The way it works is parents or other guardians use the app to scan special installed playground signs featuring colourful cartoon eyeballs, which then unlocks the content for games that range from competitive races to more social, choose-your-own-adventure scenarios to variations on scavenger hunts and playing Hide-and-Seek.

Game designer Nis Bojin offered Techvibes a demonstration of Biba Relay, where kids can pretend to be a race car while parents time their laps and later pretend to make any needed repairs using their devices motion-sensing technology.

“This particular game has a child running a Grand Prix, basically an obstacle course, so it tells you what the track is, you go through all the bases and when they come back to the parent, there is a pit stop waiting for them that will address them as if they are a car and needs to be fixed,” said Bojin. “Kids can choose the type of car and then, the more they do, the more wacky vehicles they can become like spaceships and things like that.”

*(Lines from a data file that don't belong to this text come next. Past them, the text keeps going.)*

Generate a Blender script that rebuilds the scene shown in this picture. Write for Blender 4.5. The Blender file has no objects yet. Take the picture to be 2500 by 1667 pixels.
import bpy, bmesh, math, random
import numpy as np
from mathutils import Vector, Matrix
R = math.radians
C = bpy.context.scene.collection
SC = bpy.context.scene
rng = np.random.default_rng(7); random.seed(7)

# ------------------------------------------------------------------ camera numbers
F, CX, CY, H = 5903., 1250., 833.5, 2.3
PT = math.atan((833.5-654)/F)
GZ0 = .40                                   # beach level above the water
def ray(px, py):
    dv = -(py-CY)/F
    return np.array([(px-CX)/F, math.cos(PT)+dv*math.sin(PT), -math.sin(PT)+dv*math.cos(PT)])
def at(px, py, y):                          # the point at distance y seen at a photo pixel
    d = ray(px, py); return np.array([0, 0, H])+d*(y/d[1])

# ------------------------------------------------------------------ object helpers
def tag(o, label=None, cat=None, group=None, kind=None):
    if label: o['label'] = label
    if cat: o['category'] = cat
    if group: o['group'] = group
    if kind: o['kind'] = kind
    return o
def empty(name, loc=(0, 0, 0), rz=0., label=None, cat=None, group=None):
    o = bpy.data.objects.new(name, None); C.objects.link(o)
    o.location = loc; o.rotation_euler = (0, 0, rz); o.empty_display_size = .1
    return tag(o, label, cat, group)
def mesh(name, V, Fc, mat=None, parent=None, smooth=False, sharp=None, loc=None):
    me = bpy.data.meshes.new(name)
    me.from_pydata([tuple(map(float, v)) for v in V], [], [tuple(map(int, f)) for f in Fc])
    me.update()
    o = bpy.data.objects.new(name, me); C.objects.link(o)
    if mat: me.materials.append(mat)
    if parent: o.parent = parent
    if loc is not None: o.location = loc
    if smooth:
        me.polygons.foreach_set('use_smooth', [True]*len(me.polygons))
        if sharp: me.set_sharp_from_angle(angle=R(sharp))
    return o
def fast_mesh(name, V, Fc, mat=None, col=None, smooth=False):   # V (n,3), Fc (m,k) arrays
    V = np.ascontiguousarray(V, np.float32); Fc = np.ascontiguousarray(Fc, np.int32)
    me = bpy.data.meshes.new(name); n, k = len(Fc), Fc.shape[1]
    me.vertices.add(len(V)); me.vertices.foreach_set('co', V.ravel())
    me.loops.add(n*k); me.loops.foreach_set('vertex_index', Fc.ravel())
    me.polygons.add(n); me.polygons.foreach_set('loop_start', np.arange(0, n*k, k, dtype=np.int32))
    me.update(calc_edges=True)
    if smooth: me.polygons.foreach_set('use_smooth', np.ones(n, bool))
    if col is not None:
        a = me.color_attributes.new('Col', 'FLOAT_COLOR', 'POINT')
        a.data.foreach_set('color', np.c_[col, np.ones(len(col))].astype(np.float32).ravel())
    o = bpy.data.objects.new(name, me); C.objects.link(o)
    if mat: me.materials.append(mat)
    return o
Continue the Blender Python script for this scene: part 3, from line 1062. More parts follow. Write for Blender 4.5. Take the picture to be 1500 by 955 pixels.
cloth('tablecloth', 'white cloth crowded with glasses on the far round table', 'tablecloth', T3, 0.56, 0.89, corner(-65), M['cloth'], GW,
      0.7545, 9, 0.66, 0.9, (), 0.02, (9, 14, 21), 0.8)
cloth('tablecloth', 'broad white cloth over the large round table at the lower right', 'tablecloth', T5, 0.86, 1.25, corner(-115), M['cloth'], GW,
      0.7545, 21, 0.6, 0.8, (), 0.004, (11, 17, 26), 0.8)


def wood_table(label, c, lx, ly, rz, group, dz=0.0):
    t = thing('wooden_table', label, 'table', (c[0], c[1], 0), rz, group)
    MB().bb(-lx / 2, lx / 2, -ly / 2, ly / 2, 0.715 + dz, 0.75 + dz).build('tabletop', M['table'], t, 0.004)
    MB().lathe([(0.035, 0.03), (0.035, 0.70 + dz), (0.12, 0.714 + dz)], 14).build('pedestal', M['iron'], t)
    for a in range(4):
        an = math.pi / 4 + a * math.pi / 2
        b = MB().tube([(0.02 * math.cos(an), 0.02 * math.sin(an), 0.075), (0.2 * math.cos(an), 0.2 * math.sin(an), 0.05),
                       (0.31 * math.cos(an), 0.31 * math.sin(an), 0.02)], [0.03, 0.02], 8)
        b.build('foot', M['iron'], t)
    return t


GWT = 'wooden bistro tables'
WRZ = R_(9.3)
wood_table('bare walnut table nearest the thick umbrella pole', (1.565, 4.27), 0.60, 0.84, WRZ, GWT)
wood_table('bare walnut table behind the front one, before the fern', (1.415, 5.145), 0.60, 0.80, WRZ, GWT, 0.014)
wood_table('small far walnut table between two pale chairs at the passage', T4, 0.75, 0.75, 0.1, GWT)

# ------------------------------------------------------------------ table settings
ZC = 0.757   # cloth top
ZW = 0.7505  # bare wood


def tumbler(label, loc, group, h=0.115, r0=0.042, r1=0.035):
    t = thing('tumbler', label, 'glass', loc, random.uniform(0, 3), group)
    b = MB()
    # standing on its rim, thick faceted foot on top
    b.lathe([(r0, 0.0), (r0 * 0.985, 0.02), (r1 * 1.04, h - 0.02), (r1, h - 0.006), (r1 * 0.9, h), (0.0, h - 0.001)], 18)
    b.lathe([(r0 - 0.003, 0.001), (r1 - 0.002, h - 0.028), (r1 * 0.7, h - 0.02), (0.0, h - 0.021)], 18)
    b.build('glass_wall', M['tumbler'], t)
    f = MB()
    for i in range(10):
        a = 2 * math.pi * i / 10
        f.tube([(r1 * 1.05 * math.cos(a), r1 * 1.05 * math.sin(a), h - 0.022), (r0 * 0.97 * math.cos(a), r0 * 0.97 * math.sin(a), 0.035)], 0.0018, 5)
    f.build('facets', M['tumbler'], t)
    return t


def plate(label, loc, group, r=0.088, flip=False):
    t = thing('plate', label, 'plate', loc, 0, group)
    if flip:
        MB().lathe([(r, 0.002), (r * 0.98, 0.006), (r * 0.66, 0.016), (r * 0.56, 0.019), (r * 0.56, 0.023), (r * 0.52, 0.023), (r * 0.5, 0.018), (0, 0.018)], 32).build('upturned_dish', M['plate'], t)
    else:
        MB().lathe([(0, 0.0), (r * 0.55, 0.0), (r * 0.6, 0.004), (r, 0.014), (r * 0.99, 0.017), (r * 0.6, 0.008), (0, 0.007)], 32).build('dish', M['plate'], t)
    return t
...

Biba—the name is a shortening of “asobiba,” the Japanese word for playground—also has the backing of a seemingly unlikely investor, Greg Zeschuk, a video game legend better known as a sower of death and destruction after having created such hit Bioware games as Mass Effect, Jade Empire and Dragon Age.

“He kind of jokingly says that Biba is good for his karma,” said Toner. “He has spent much of life putting kids in their basements to do first-person shooting, and this offers a much nicer and altruistic side.”

Toner said that a possible side benefit could be even results in fewer playground injuries because parents are more involved with their children’s activities.

“Playgrounds have gotten safer overall in recent years but there is also apparently a blip in the data in that injuries, which used to be going down, have started to pop back up again slightly. One theory is that parents aren’t paying attention to their children as much, they are staring at their smartphones.”